All too often I see this as a failing in organised religion – although I recognize that I can only truly speak for Judaism. God dwells in the form, in the ritual and ceremony, not in the person. At its extreme, I see that the form even replaces God. The religion becomes an end in and of itself, empty of its spiritual essence. God has all but departed; only the shell remains. I have been talking to quite a few people this week to create a panel discussion for my rabbis. All of them were once enamoured with Judaism and are now estranged – estranged and often, though not always, bitter and angry. While their issues come in different shapes and sizes, the fundamental problem is always the same – the way they have seen the Jewish religion practiced is devoid of meaning. Why should they stay loyal to something that makes no sense to them, doesn’t resonate and leaves them feeling utterly unfulfilled?
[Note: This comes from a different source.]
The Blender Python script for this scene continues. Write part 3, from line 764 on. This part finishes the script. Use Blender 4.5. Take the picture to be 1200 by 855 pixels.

And so, of course, we must get back to basics. ‘Build for Me a Temple and I will dwell within you’. Judaism needs to teach and educate this as a very high priority. God dwells in our hearts and in our souls, not in our Temples and not in our rituals. That’s something that is probably the primary goal that I set for myself as an educator.

But, if I am to be honest with myself, I must ask an even more fundamental question. Why not skip the first part of the sentence altogether? Why, ‘build for Me a Temple and I will dwell within you’? Why not just, ‘I will dwell within you’? Why the Temple? Why the ritual? Why the religion? Why all the form if the purpose is the content? And most especially if I see that often the form, not only doesn’t contribute to the content, it obfuscates it. If the goal is relationship with God, then surely that is something deeply personal and does not lend itself to standardization? Would I want, for example, a fixed format of how to express love for my wife every day? No. Every day is different, and our relationship evolves and develops. If you set the parameters of a relationship in stone, you undermine its vitality. So why? Why a Temple? If I am to pray, why can it not be in my own time and my own way – surely my own soul knows how to express its spiritual nature? Why rituals? Surely the spiritual transcends uniform structure?

Like the best Netflix series, I’m going to leave that one hanging. A question usually provokes more learning than an answer. If you are not religious, your answer is probably, ‘er, good morning, Rabbi’. But if religion does matter to you, take a week to reflect and I will return with my thoughts on this topic next time.

Shabbat Shalom

Parsha in a Nutshell

This portion details the building of the Tabernacle. It’s the first fundraising drive in Jewish history. No fancy dinners and no online matching campaigns – just a word from Moses and the money came in. Where is Moses when you need him?!

The Tabernacle was a structure in which God ‘resided’. That obviously doesn’t mean He was there and not elsewhere. It was simply a place in which one could feel and experience God’s presence in a much more tangible way.